I was determined to wait it out, so I pulled out my book and settled in. I had come to Ottawa to attend a meeting of publishers, cultural bureaucrats and MPs. In preparation for the meeting I had been discussing with a friend Hannah Arendt’s writing on culture and entertainment in which Arendt proposes that entertainment increasingly threatens to erode culture through the remaking on a mass scale of art objects into easily digestible forms suited for mass consumption. My friend suggested that the same process is at work in the political sphere, and that politics has come to occupy the space of entertainment, as most recently evidenced by our own Prime Minister, the one who was attending Question Period that very day, appearing on the covers of fashion magazines and a reality TV star being named the Republican candidate for the US presidency. Then I heard a matronly voice say, where did you get those pansy shoes? I looked down at my own shoes and then up to see the speaker, who was a middle-aged woman in one of those brightly coloured puffy jackets; she was wearing a pair of brown leather boots in the style of riding boots favoured by equestrians, a sport that seems particularly suited to Ottawa. The woman in the riding boots was evidently addressing her son, who had on a pair of blue canvas sneakers. You’re a big guy, she said, you need big rugged shoes, not little pansy shoes.

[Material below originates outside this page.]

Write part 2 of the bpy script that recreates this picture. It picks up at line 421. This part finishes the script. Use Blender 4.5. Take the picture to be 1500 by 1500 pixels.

At this point the crowd shuffled forward, and along with the woman in the riding boots and the young man in the canvas sneakers and a couple of middle-aged guys in varsity jackets, I finally entered the foyer of the Centre Block, which was filled with security guards directing traffic, RCMP officers rushing in and out of the building, men with white hair and dark suits and women with big hair and skirts and blazers striding confidently through security; young men and women in tighter suits with lanyards around their necks standing around; a flutter of activity that was amplified whenever the door was opened and huge gusts of wind ripped through the foyer.

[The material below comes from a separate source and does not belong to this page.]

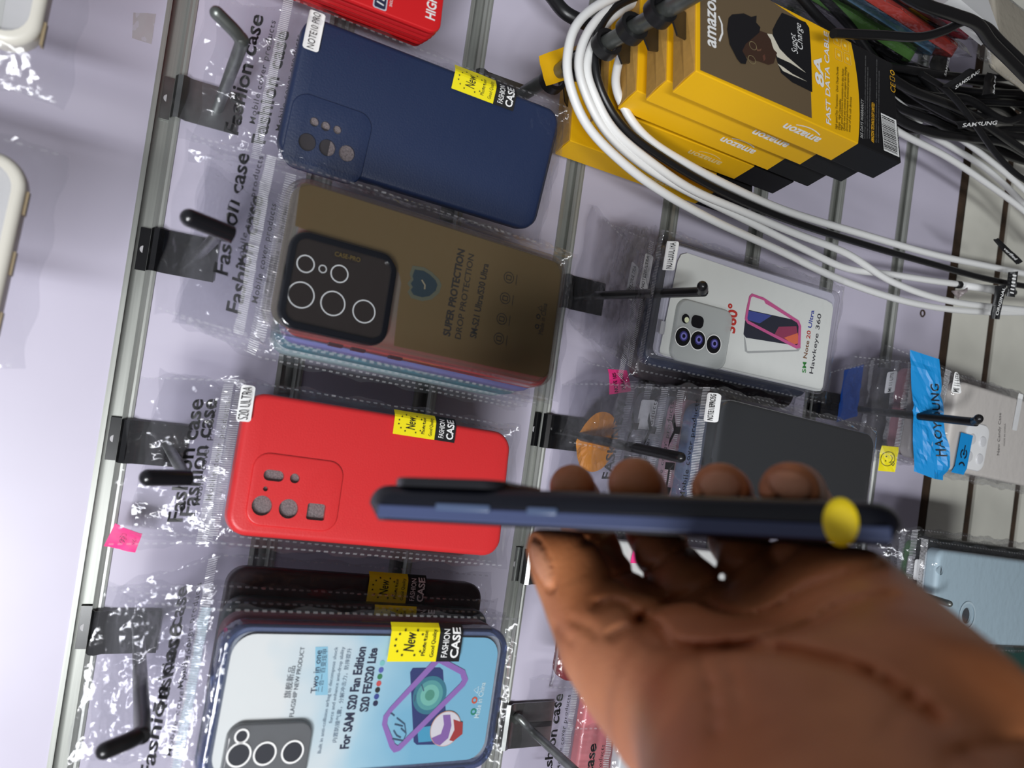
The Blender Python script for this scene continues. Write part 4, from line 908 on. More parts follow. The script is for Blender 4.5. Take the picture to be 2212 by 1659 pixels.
# ------------------------------------------------------------------ red retail cards at the top edge
RC = [rgb_mat(206, 30, 34, .4), rgb_mat(190, 26, 32, .4)]
for i in range(6):
    d = .135 - .014 * i; rot = (-2, 2.3, 12 - i)
    w_, h_ = .092, .150; px, py = [(964, -6), (958, 40), (950, 62), (944, 74), (930, 84), (918, 92)][i]
    px, py = [(950, 74), (943, 82), (936, 88), (929, 93), (920, 98), (912, 102)][i]
    pos = corner_pos(px, py, d, rot, w_, h_, -1, -1)
    r = empty('retail_card', Matrix.Translation(pos) @ rot3(*rot).to_4x4())
    tag(r, ['front red retail card with white lettering, at the top edge beside the navy case', 'red retail card directly behind the lettered front one', 'third red retail card from the front, top edge', 'fourth red retail card from the front, top edge', 'fifth red retail card from the front, top edge', 'red retail card nearest the wall in the stack at the top edge'][i], 'card', 'red retail cards by the navy case')
    v, f = slabmesh(w_, h_, .0022, .006, .0006, [], 0, 0, 0); weld(mesh('card', v, f, RC[i % 2], r))
    if i == 0:
        fr = Pack.__new__(Pack); fr.R = rot3(*rot); fr.pos = pos; fr.root = r; fr.w, fr.h, fr.t = w_, h_, .002
        fr.text('HIGH SPEED', fr.loc(938, 46), fr.loc(952, -70), WHITE, .0056, .02, conform=False, y=-.0004)
        fr.text('SHOCK PROOF', fr.loc(846, 16), fr.loc(852, -20), WHITE, .0016, .0, conform=False, y=-.0004)
        c = fr.loc(822, 0); v, f = fill([rrect(.012, .0075, .0012, 4, c[0], c[1])]); o = mesh('badge', [(a, -.0004, b) for a, b in v], f, rgb_mat(200, 205, 215), r, False)
        v, f = fill([rrect(.0108, .0063, .001, 4, c[0], c[1])]); mesh('badge_inner', [(a, -.0005, b) for a, b in v], f, rgb_mat(40, 44, 70), o, False)
        V, F = [], []
        for k in range(3): V, F = merge((V, F), line2([(c[0] - .003 + .003 * k, c[1] - .002), (c[0] - .002 + .003 * k, c[1] + .002)], .0008))
        mesh('badge_mark', [(a, -.0006, b) for a, b in V], F, WHITE, o, False)
# pink price note on the second hook row
pn = sheet('price_note', [at(224, 1180, .030), at(248, 1132, .034), at(308, 1152, .036), at(292, 1194, .032)], .0003, PINK, wav=.002, seed=4)
tag(pn, 'bright pink price note with a handwritten number, sticking out below the red case', 'price note')
def handw(o, quads, c4):
    a, b, c, d = [Vector(q) for q in c4]; nrm = (b - a).cross(d - a).normalized()
    if nrm.y > 0: nrm = -nrm
    V, F = [], []
    for st in quads: V, F = merge((V, F), line2(st, .018))
    P3 = [a * (1 - u) * (1 - t) + b * u * (1 - t) + c * u * t + d * (1 - u) * t + nrm * .0016 for u, t in V]
    return mesh('handwriting', P3, F, INK, o, False)
handw(pn, [[(.42, .55), (.50, .50), (.52, .42), (.46, .38), (.38, .42), (.36, .50)], [(.56, .50), (.66, .46), (.66, .36), (.58, .34)], [(.42, .82), (.50, .86), (.52, .76), (.58, .84), (.64, .74)]], [at(224, 1180, .031), at(248, 1132, .035), at(308, 1152, .037), at(292, 1194, .033)])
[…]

The security guard, a pudgy guy in his forties, asked, are you together? What about you? You? He was pointing at the people in line. Okay, he said, you’re going to wait here for a moment and then I’m going to wave you through and you’re going to walk along the wall here just like that and then you’re going to see those fine gentlemen over there, belts and jackets off, pockets empty.
The woman in the puffy jacket said to her son, you should become a security guard, you’re a big guy.

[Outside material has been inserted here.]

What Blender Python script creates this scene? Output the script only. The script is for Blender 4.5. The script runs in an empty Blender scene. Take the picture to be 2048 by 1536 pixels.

The son said, you can’t trust people if you’re a security guard; I trust people too much.
Then the security guard started chatting with the two guys in the varsity jackets, and at one point I heard him say, for Halloween one year I went as Hunter S. Thompson. Way I see it, it gives you licence to get belligerent. Another year, he went on, I went as a hobo. I rubbed some bike grease on my face, so I could say that I wasn’t wearing makeup.
After we had passed through security, we were pointed upstairs, where more white-haired men in dark suits and big-haired women in skirts and blazers were strolling around with folders in their hands. Another security guard pointed me to a desk, where two more security guards sat, and when I asked them about attending Question Period, they pointed me to yet another security guard, who pointed in turn to a line of people huddled behind a velvet rope. Question Period is full, she said, but you can wait there to see if anything opens up.
I got into the back of that line and settled in. The place looked eerily familiar, though I knew I had never been inside any buildings on Parliament Hill before. Two women in their forties, wearing power suits, got into the line behind me.
—When I don’t have to worry about my mom I can cook a good dinner. You know, experiment.
—Ya?
—Ya, when I was house sitting I could look at the recipe books and then go to Walmart but when I got into that damn store I’d get confused and leave with only two or three of the ingredients on the list.
—You gotta write it down.
—I know that. You’re right.
—You ever read the ingredients on cream cheese? You can’t even pronounce half the words.
—Ya, like my mom used to get Cheez Whiz.
—Oh I like Cheez Whiz.
—Or those Kraft Single slices.
—Or that Velveeta stuff.
—The Velveeta I liked better than those slices. But not for your hamburgers or for your grilled cheese sandwiches.
—Now you can get Velveeta in those slices.
A few people slipped out of line, so I shuffled along closer to the front.
—Oh, and I’ve been making a bit of progress in my knitting. But I’m still having a hard time with accounting for rows.
—Oh, you just really have to count right. But it might be too difficult for you.
—I already made one of those copy cats and Sarah has me making more for Christmas.
—Have you met Fiona yet?
—I have suspicions about Fiona. I don’t think that I trust her. I saw what appeared to be an alcoholic beverage at her work station.
—I guess she thinks her job is more important than God.
—That’s like my mom. I said to her, get off those pills and start believing in God.
Then it dawned on me why this place looked so familiar; I had seen it on YouTube, it was exactly where the cameraman had shot from when he filmed the RCMP closing in on the man who had attacked Parliament Hill a few years earlier, while the sound of gunfire rang out.
At quarter past three, two hours after I had joined the first lineup, there were only four of us left in line. Another security guard came over. English, French? he said. Okay, I just want to inform you that Question Period is over. You can stand in line to see the galleries, but QP is over.